If Taiwan or Tibet can be independent, then so can Northumbria, Mercia, Wessex and Kent. Except, of course, that a very long time ago Northumbria, Mercia, Wessex and Kent. Neither Taiwan nor Tibet ever has been. Each has simply always been part of China. Neither the de facto Taiwanese Government nor the Dalai Lama, for all the many faults of either, is in favour of independence, which would not be recognised by anywhere else on earth, and certainly not by the United States.

The sheer scale of the population transfers that would be necessary to partition multiethnic China into a Tibetan homeland and a Han homeland, plus at least 54 others, are practically impossible to imagine. The whole thing would make the partition of India look like the resolution of a Parish Council boundary dispute.

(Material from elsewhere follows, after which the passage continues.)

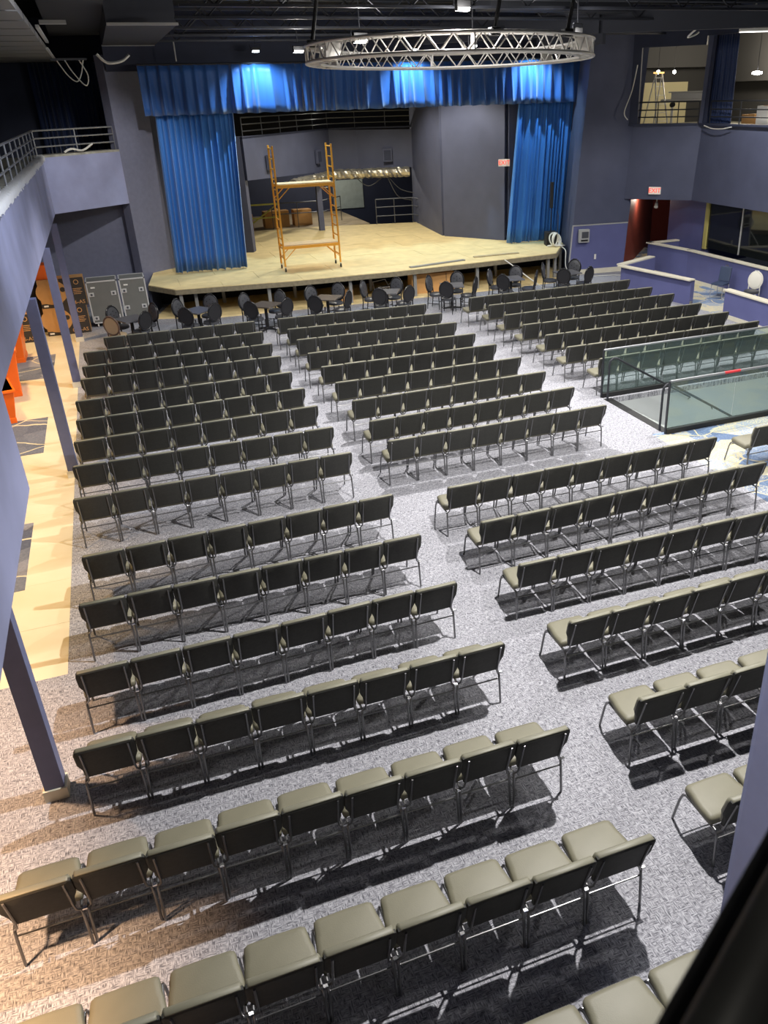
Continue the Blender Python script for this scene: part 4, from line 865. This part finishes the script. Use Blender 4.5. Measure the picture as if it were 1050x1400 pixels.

But even that would only be an enlarged version of the Kosovo situation, the template (as America knows full well) for any UDI by predominantly Hispanic border areas with Mexico.

Taiwan, on the other hand, although a small number of aborigines of Indonesian origin do exist (and are recognised as one of the 56 ethnic groups of China), the term "Taiwanese" as an ethnicity is usually used merely to refer to those who had migrated to Taiwan from mainland China, either from Guangdong (Kwangtung) before the nineteenth century, or from Fujian in the eighteenth and nineteenth centuries, as distinct from those who took refuge there, also from mainland China, after the War. But that is it. That is the sum total of the difference.

So, if Taiwan can be independent, then so could be any United State of America that happened to feel like it. Which is why it never will be, so far an anywhere else at all is concerned.

Reunion is inevitable. It always has been. The only question is as to the terms.